Der Fluss führte weder viel noch wenig Wasser. Es gab Missernten, und die Menschen planten auszuwandern. Als Amr sich dessen bewusst wurde, schrieb er an Omar, um ihm über die Entwicklung zu berichten. Daraufhin antwortete der Kalif: »Du hattest recht mit deinen Worten. Der Islam zerstört alles, was dem Islam vorausgegangen ist.« Er legte dem Brief einen Zettel bei und schrieb an Amr: »Ich habe dem Brief an dich einen Zettel von mir beigefügt, wirf ihn in den Nil.« Als der Brief Amr erreichte, nahm dieser den Zettel heraus und las, was darauf stand: »Von Allahs Sklave, Omar ibn al-Khattab Amir al-Muminin, an den Nil Ägyptens. Falls du früher Überschwemmung zu bringen pflegtest, dann fließe nicht! Wenn es Allah war, der dich zum Fließen brachte, dann bitte ich den Allmächtigen Einen, dass er dich strömen lassen möge!« Amr warf am Tag vor dem Fest des Heiligen Kreuzes den Zettel in den Nil. »Sie erwachten am nächsten Morgen, und Allah, gepriesen sei Er, hatte den Fluss zum Fließen gebracht, und er stieg sechzehn Ellen an einem Abend.« Bis zum heutigen Tag gebietet Allah der alten Sitte unter den Ägyptern Einhalt.22

In den Jahrhunderten, die auf die arabische Invasion folgten, übernahm eine fremde Dynastie nach der anderen die Macht über den ägyptischen Staatsapparat, gleichzeitig entwickelte sich Ägypten nach und nach zu dem wichtigsten Land der muslimischen Welt. Die häufigen Wechsel in der Führung unterstreichen damit die Bedeutung des Flusses als permanente Quelle von Reichtum und staatlicher Stabilität. Derweil lebte die übrige Gesellschaft im Großen und Ganzen so weiter, wie sie es seit Jahrhunderten getan hatte.

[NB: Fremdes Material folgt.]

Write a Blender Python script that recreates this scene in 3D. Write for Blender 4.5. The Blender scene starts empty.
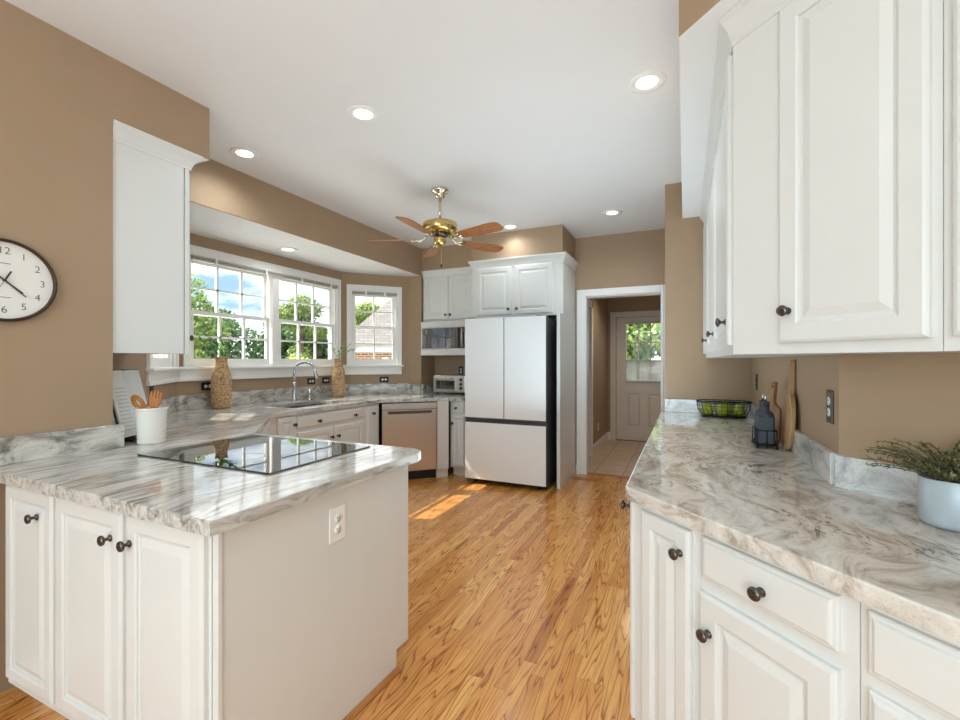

Anstatt Erklärungen für diesen Konservatismus in der »Mentalität der Ägypter« zu suchen, wie es unter Historikern üblich war, ist es ergiebiger, sie als ein Resultat dessen zu sehen, dass der Fluss Jahr für Jahr den gleichen Arbeitseinsatz und den gleichen jährlichen Wechsel zwischen Arbeit und Ruhephasen erforderte. Technologische Neuerungen waren nur in begrenztem Maße möglich und – in gewisser Weise – auch nicht erforderlich. In Jahren, in denen das Wasser ausblieb oder die Flut zu lange andauerte, gab es Armut und Missernten; Dynastien wurden geschwächt, mitunter fielen sie in sich zusammen. Stets war die Wassermenge des Nils die größte Unsicherheit und Sorge. Und obgleich die muslimische Lehre Götzenanbetung untersagte, setzten die Muslime die Verehrung des Flusses noch lange fort, genauso wie die Kopten es getan hatten.